Im Dreiseitenhof, an dem rechts vom Eingang der alte Stein mit dem Waidrad zu finden ist, wohnen 13 Menschen, die vier Generationen angehören. Sorgsam bewahrt wird hier alles, was über die Historie von Köckenitzsch und Umgebung etwas aussagt. Heike Walter sammelt diverse Veröffentlichungen über den Ort. Sie kann Auskunft geben über den Hof, der sich seit Generationen in Familienbesitz befindet. Sie kennt die Geschichte des Rittergutes, das seit Jahren den einzeigen Schandfleck im Ort darstellt. Das über alles thronende große Gebäude ist dem Verfall preisgegeben und vermittelt ein düsteres Bild. Heike Walter, diplomierte Agrarwirtschaftlerin, Ehefrau und Mutter von zwei Kindern, den siebenjährigen Johannes und die vierjährige Henriette, ist, wie sie sagt, "Mädchen für alles" in der Wiedereinrichter GbR der Familien Hinniger, Jahr und Kuhn. Auf 28 Hektar wird seit 15 Jahren Ackerbau betrieben. Außerdem gibt es eine Mutterkuhherde, die im Hof der ehemaligen LPG steht. Anders als Ortsfremde, die hier besonders die Stille genießen, sieht es Heike Walter: "Zwischen den Feiertagen ist es zwar ruhig, sonst ist hier immer Betrieb".

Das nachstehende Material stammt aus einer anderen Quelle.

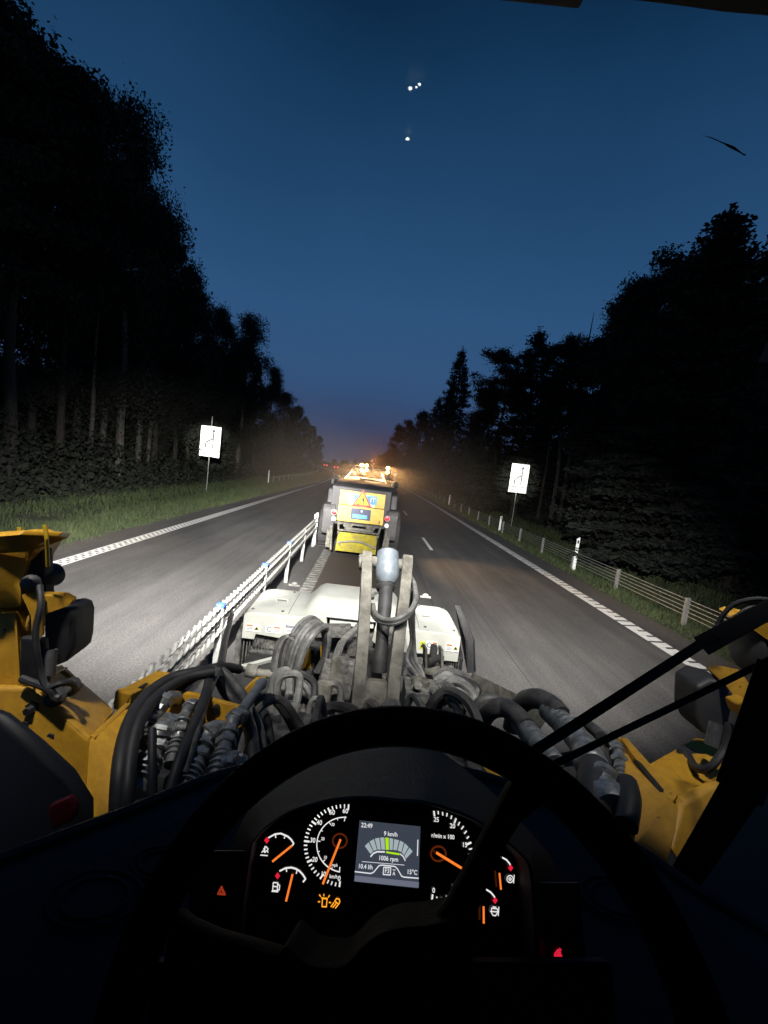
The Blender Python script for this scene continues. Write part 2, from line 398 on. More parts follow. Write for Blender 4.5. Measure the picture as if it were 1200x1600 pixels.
# far left rail
bar3 = thing('guard_rail', 'low far guard rail with short pale posts along the left verge near the bend', 'barrier', (-11.2, 48, -.3))
rl = lambda y: -10.6 + curve(y)
MB().tube([(rl(y), y, .42) for y in range(48, 140, 4)], .05, 5).build('rail', M['grey'], bar3)
for k in range(30):
    y = 48+3*k; MB().box((rl(y), y, .1), (.10, .08, .95)).build('post', M['post'], bar3)
delineator(-10.9, 47, 'white marker post at the near end of the far left guard rail', 1.5, -.3)

# ------------------------------------------------------------------ lane signs
def lane_sign(cx, cz, y, w, h, label, txt, ztop=None, tw=0):
    t = thing('lane_sign', label, 'road sign', (cx, y, gz(cx, y)))
    rot = Matrix.Rotation(tw, 3, 'Z'); o = Vector((cx, y, cz))
    L3 = lambda u, v, d=0: o + rot @ Vector((u, d, v))
    hp = h*.80
    MB().prism([L3(-w/2,-h/2+h*.215), L3(w/2,-h/2+h*.215), L3(w/2,h/2), L3(-w/2,h/2)], rot @ Vector((0,.03,0))).build('panel', M['signw'], t, bevel=.006)
    MB().prism([L3(-w/2,-h/2), L3(w/2,-h/2), L3(w/2,-h/2+h*.19), L3(-w/2,-h/2+h*.19)], rot @ Vector((0,.03,0))).build('distance_plate', M['signw'], t, bevel=.006)
    mb = MB(); d = -.006
    def bar_(a, b, wd):
        a = Vector(a); b = Vector(b); e = (b-a).normalized(); nn = Vector((-e.y, e.x))*wd/2
        mb.poly([L3(*(a+nn), d), L3(*(b+nn), d), L3(*(b-nn), d), L3(*(a-nn), d)])
    V2 = lambda a, b: Vector((a*w, b*h))
    bar_(V2(.14,-.22), V2(.14,.33), .062*w); d = -.007
    bar_(V2(-.22,-.22), V2(-.22,-.07), .062*w); d = -.008
    bar_(V2(-.225,-.08), V2(-.17,-.01), .062*w); d = -.009
    bar_(V2(-.18,-.02), V2(.14,.11), .062*w); d = -.0065
    mb.poly([L3(.14*w,.43*h,d), L3(.06*w,.33*h,d), L3(.22*w,.33*h,d)])
    bar_(V2(-.44,-.295), V2(.44,-.295), .018*h)
    mb.build('lane_arrows', M['black'], t)
    mb = MB(); text(mb, txt, L3(0,-.405*h,-.006), rot @ Vector((1,0,0)), (0,0,1), .16*h); mb.build('lettering', M['black'], t)
    gr = gz(cx, y)
    MB().cyl((cx-.02,y+.09,gr-.3), (cx-.02,y+.09, ztop or cz+h/2-.1), .038, n=10).build('pole', M['grey'], t, smooth=True)
    MB().box((cx-.02,y+.05,cz+h*.3),(.3,.05,.05)).box((cx-.02,y+.05,cz-h*.1),(.3,.05,.05)).build('bracket', M['grey'], t)
    return t
sl = P(328.5, 690, 31); sr = P(811, 747.5, 31.5)
lane_sign(sl.x, sl.z, 31, 1.36, 2.12, 'bright white lane merge sign on a thin pole in front of the left forest', '400 m', ztop=sl.z+1.75, tw=R(6))
lane_sign(sr.x, sr.z, 31.5, 1.28, 2.1, 'bright white lane merge sign on a pole behind the right cable barrier', '400 m', tw=R(-6))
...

Wie in jedem anderen Kirchdorf auch, läuten heute die Glocken das alte Jahr aus und das neue ein. Die Köckenitzscher werden dabei anstoßen und sich gegenseitig ein gesundes, glückliches neues Jahr wünschen. Dabei wird vielleicht auch die Hoffnung ausgesprochen, dass die kleine Dorfgemeinschaft auch weiterhin zueinander steht - in guten wie in schlechten Zeiten.